Will Barter for Booth Space
Evaluating barter deals is something I’ve always struggled with. As a launch event, I need to squeeze every penny possible from that exhibit hall while still providing fantastic, compelling value to the exhibitors and sponsors. I’ve had three or four calls in the past few days from companies that want to trade something for booth space - advertising, a promise to promote the show, a speaker I might not otherwise be able to get - even equity in their own startup. I sure could fill the exhibit hall quickly this way, but of course I wouldn’t be able to pay for the exhibit hall in the first place.
My method of evaluating barter for booth deals has been arbitrary at best, with a large helping of gut instinct. I need a better way to standardize this so that I can go to a set of rules, plug in the data, and decide if the deal makes sense more scientifically. Does such a thing exist outside of a lab at Cal Tech?
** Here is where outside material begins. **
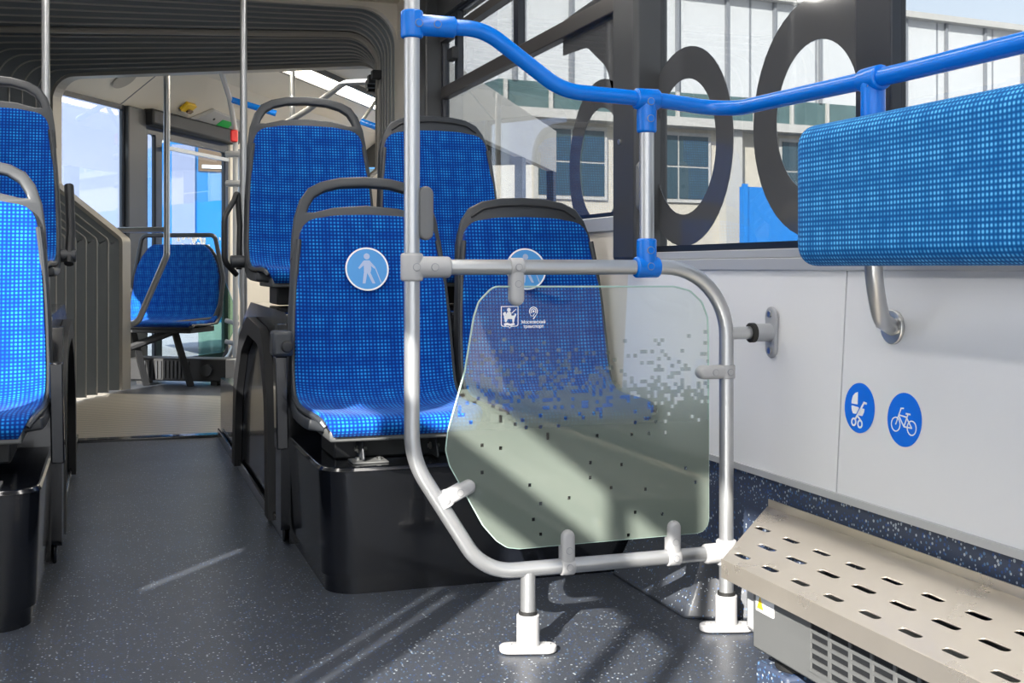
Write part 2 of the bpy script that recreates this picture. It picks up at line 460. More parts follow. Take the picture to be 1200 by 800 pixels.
# seat bay wall
bm = B(); box(bm, 1.56, 1.62, 3.475, 6.1, 0.37, 1.03); struct('wall_right', bm, M['cream'])
bm = B(); box(bm, 1.55, 1.63, 3.515, 6.1, 1.0, 1.05); struct('trim_4', bm, M['alu'], bevel=0.004)
# header above windows
bm = B(); box(bm, 1.56, 1.66, Y0, 6.45, 2.13, 2.35); struct('wall_right', bm, M['pillar'])

def window(name, y0, y1, z0, z1, bar=None, x=WX, fw=0.022):
    f = poly(rrect(y0, y1, z0, z1, 0.03), [rrect(y0+fw, y1-fw, z0+fw, z1-fw, 0.025)], 0.03, YZ(x))
    o = struct(name, f, M['wframe'])
    g = B(); box(g, x+0.0, x+0.005, y0+fw*0.6, y1-fw*0.6, z0+fw*0.6, z1-fw*0.6)
    part('pane', g, M['glass'], o)
    return o
w1 = window('window_1', 3.48, 5.84, 1.045, 2.14)
w2 = window('window_2', 2.24, 3.47, 0.925, 2.14)
w3 = window('window_3', 0.40, 2.20, 0.925, 2.14)
w4 = window('window_4', -2.3, 0.36, 0.925, 2.14)
# opening top light of the far window: heavy bar, sash uprights, catch
bm = B(); box(bm, WX-0.03, WX+0.012, 3.50, 5.80, 1.725, 1.785); part('transom', bm, M['wbar'], w1, bevel=0.004)
bm = B(); box(bm, WX-0.022, WX+0.008, 4.62, 4.68, 1.78, 2.12); part('sash_upright', bm, M['wframe'], w1)
bm = B(); box(bm, WX-0.022, WX+0.008, 5.52, 5.57, 1.78, 2.12); part('sash_upright', bm, M['wframe'], w1)
bm = B(); box(bm, WX-0.035, WX+0.01, 3.50, 5.80, 2.01, 2.05); part('sash_rail', bm, M['wbar'], w1)
bm = B(); box(bm, WX-0.055, WX-0.02, 5.50, 5.60, 1.88, 1.94); part('catch', bm, M['black'], w1, bevel=0.006)
# pillars
bm = B(); box(bm, 1.515, 1.63, 3.335, 3.515, 0.900, 2.34); struct('trim_5', bm, M['pillar'], bevel=0.015)
bm = B(); box(bm, 1.575, 1.615, 2.155, 2.285, 0.93, 2.34); struct('trim_6', bm, M['wframe'], bevel=0.004)
bm = B(); box(bm, 1.50, 1.63, 5.84, 6.16, 0.37, 2.34); struct('trim_7', bm, M['pillar'], bevel=0.01)
bm = B(); box(bm, 1.49, 1.63, 6.12, 6.46, 0.0, 2.34); struct('wall_right', bm, M['cream'], bevel=0.01)

# letters on the window glass (a ring each) as dark film
def ring_film(yc, zc, r_out, r_in, parent, ry=None, name='letter_film'):
    f = poly(circ(r_out, 48, yc, zc, ry), [circ(r_in, 48, yc, zc, r_in*1.02)], 0.0016, YZ(WX-0.003))
    return part(name, f, M['film'], parent, label='dark grey ring-shaped letter on the glass')
ring_film(3.165, 1.236, 0.292, 0.195, w2)
ring_film(2.475, 1.243, 0.292, 0.178, w2)
# a letter like a 6 on the far window: ring and a tail over it
ring_film(3.80, 1.236, 0.292, 0.19, w1)
f = poly(round_poly([(4.16, 1.67), (4.15, 1.80), (3.60, 1.83), (3.52, 1.60), (3.56, 1.38), (3.66, 1.40), (3.74, 1.56), (3.92, 1.66)], [0.01, 0.01, 0.1, 0.1, 0.02, 0.02, 0.15, 0.1]), [], 0.0016, YZ(WX-0.003))
part('letter_tail_film', f, M['film'], w1)

# unseen left wall: unglazed openings, cut and placed to shape the sun patches inside
holes = [rrect(-2.45, -0.44, 0.12, 2.26, 0.03), rrect(-0.38, -0.20, 0.85, 1.77, 0.02), rrect(-0.38, -0.20, 1.89, 2.03, 0.02), rrect(-0.14, 0.55, 0.85, 1.77, 0.02), rrect(-0.14, 0.55, 1.89, 2.03, 0.02),
         rrect(0.66, 0.705, 1.05, 1.50, 0.01), rrect(0.765, 0.80, 1.05, 1.50, 0.01),  # narrow slots made for the thin sun streaks on the floor
         rrect(0.64, 0.90, 1.90, 2.09, 0.02), rrect(0.98, 1.32, 1.66, 1.84, 0.02), rrect(1.97, 2.04, 0.87, 1.12, 0.01), rrect(2.42, 3.44, 0.95, 1.80, 0.03)]
f = poly([(Y0, 0), (6.45, 0), (6.45, 2.36), (Y0, 2.36)], holes, 0.014, YZ(LX-0.02))
struct('wall_left', f, M['panel'])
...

I do look at every deal though for one reason only: Charles Schwab. At my very first trade show in 1999, a tiny company out of Austin Texas wanted to exhibit at my Daytrading Expo. But they were a small firm and money was tight - but they had software for trading the stock market no one had ever seen before - cutting edge stuff. I offered them a 1/2 cash, 1/2 barter for promotion deal on a 10×10 space. We didn’t know it at the time, but a few people from Charles Schwab were walking the floor at the show and found these guys in their 10×10 booth. 9 months later Charles Schwab purchased the company for $497 million dollars (I wish I had suggested an equity trade). For all of our shows for the next three years that company was a Gold Sponsor of our show at $60,000 per show. Granted, this was in the day of dot com mania, but they never forgot that barter - and rewarded us for it when they could.
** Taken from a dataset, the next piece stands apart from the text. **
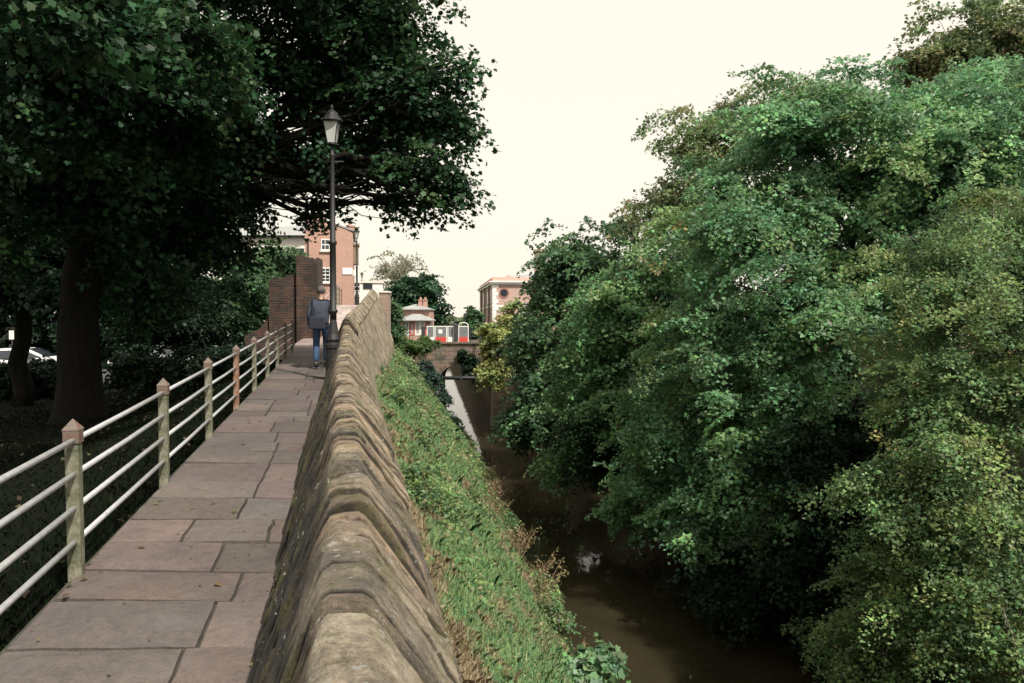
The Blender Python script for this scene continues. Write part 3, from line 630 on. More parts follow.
# ------------------------------------------------------------------ grass and weeds
def bank_surf(Y, t):
    x0 = foot(Y)-.35; x = x0+(XWL(Y)-x0)*t; z = bank_z(Y, t)
    if 0 < t < 1: z += .30*noise.noise(Vector((x*.8, Y*.6, 3)))+.07*noise.noise(Vector((x*3, Y*3, 3)))
    return Vector((x, Y, z))
def blades(name, pts, hs, cols_, wd, seed, lean=.5, kind='stuff', parent=None, mat_=None):
    rng = np.random.default_rng(seed); P = np.array(pts); n = len(P); h = np.array(hs)[:, None]
    an = rng.random(n)*2*math.pi; dx = np.stack([np.cos(an), np.sin(an), np.zeros(n)], 1)
    ln = rng.random((n, 1))*lean; an2 = rng.random(n)*2*math.pi; ld_ = np.stack([np.cos(an2), np.sin(an2), np.zeros(n)], 1)
    w_ = np.array(wd)[:, None]*np.ones((n, 1)); up = np.array([0, 0, 1.0])
    mid = P+up*h*.62+ld_*h*ln*.45
    V = np.stack([P-dx*w_*.5, P+dx*w_*.5, mid+dx*w_*.42, P+up*h*(1-.35*ln)+ld_*h*ln*1.25, mid-dx*w_*.42], 1).reshape(-1, 3); Fc = np.arange(5*n).reshape(n, 5)
    CC = np.repeat(np.concatenate([np.array(cols_), np.ones((n, 1))], 1), 5, 0)
    o = mesh_obj(name, V, Fc, mat_ or GRASS, parent, False, CC)
    if kind: tag(o, kind=kind)
    return o
rg = random.Random(5); pts = []; hs = []; cs = []; wd = []
for _ in range(420000):
    u = rg.random(); Y = 2.2+44*(u**1.9) if rg.random() < .85 else 2.2+46*rg.random()
    t = rg.random(); p = bank_surf(Y, t*.97+.01)
    straw = 1.3*noise.noise(Vector((p.x*.8, Y*.45, 7)))+.8*noise.noise(Vector((p.x*2.4, Y*1.3, 2)))
    edge = max(0, 1-(t*(XWL(Y)-foot(Y)))/1.6)*1.1*max(0, 1-Y/20) + max(0, t-.75)*1.2*(1 if Y < 26 else .4) - (.05 if .15 < t < .7 else 0)
    s = straw+edge+rg.uniform(-.25, .25)
    c = rg.uniform(.7, 1.3)
    if s > .29: col = (.40*c, .33*c, .21*c) if rg.random() < .65 else (.19*c, .14*c, .09*c); h = rg.uniform(.04, .13)
    else:
        col = rg.choice([(.15, .30, .14), (.20, .35, .16), (.28, .40, .17), (.09, .22, .11), (.32, .38, .18)]); col = tuple(q*c for q in col); h = rg.uniform(.035, .11)
        if noise.noise(Vector((p.x*1.5, Y*1.5, 11))) > .3: h *= 1.6
    if rg.random() < .02 and h < .2: h = rg.uniform(.14, .26)
    k = 1+Y/18
    p.z -= .01; pts.append(p); hs.append(h*(1+Y/45)); cs.append(col); wd.append(.0048*k+.0015)
blades('bank_grass', pts, hs, cs, wd, 3, .9)
# leaf litter and low herbs on the bank
rng = np.random.default_rng(8); P = []; cc = []; sz = []
for _ in range(26000):
    Y = 2.5+44*rg.random()**1.5; t = rg.random(); p = bank_surf(Y, t)
    d = noise.noise(Vector((p.x*.7, Y*.45, 21)))
    far = 1 if Y > 26 else 0
    if d > .12 or (t > .8 and Y > 20) or (far and rg.random() < .5):
        P.append((p.x, p.y, p.z+rg.uniform(.03, .16+.2*far))); c = rg.uniform(.7, 1.3)
        cc.append([q*c for q in rg.choice([(.08, .17, .06), (.13, .24, .09), (.17, .23, .08), (.06, .12, .05), (.24, .22, .12)])]); sz.append(rg.uniform(.03, .075)*(1+Y/40))
    elif rg.random() < .25:
        P.append((p.x, p.y, p.z+.04)); cc.append(rg.choice([[.28, .21, .12], [.4, .34, .22], [.14, .1, .06]])); sz.append(rg.uniform(.025, .05))
P = np.array(P); V, Fc, CC = leaves(P, np.array([0.1, -.3, 1])+rng.normal(size=P.shape)*.5, np.array(sz), np.array(cc), rng)
tag(mesh_obj('bank_herbs', V, Fc, LEAF, None, False, CC), kind='stuff')
vb = []; rb_ = random.Random(12)
for _ in range(46):
    Y = rb_.uniform(13, 46); t = rb_.choice([rb_.uniform(.03, .3), rb_.uniform(.8, .99), rb_.uniform(.03, .99)]); vb.append((bank_surf(Y, t), rb_.uniform(.3, .65), rb_.uniform(.3, .65), rb_.uniform(.14, .32)))
tb = crown_mesh('bank_brambles', None, vb, [(.12, .21, .09, 3), (.20, .27, .10, 2), (.07, .14, .07, 2), (.25, .22, .12, .6)], .065, 46, 90, clump=.2, per=26, shell=.5)
tag(bpy.data.objects['bank_brambles'], kind='stuff')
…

April 8th, 2005 at 12:11 pm |
Nothing is cut and dried when it comes to barters, especially for launches. That’s why the best managers, tradeshow or otherwise, all have highly developed ‘gut instinct’. If it feels right for the right reasons, then it should be considered. But if you get a sense you’re doing a barter for the wrong reason, backburner it until you feel better about it.
Meantime, should CalTech develop an algorithm for barters, we trust you’ll share it with us.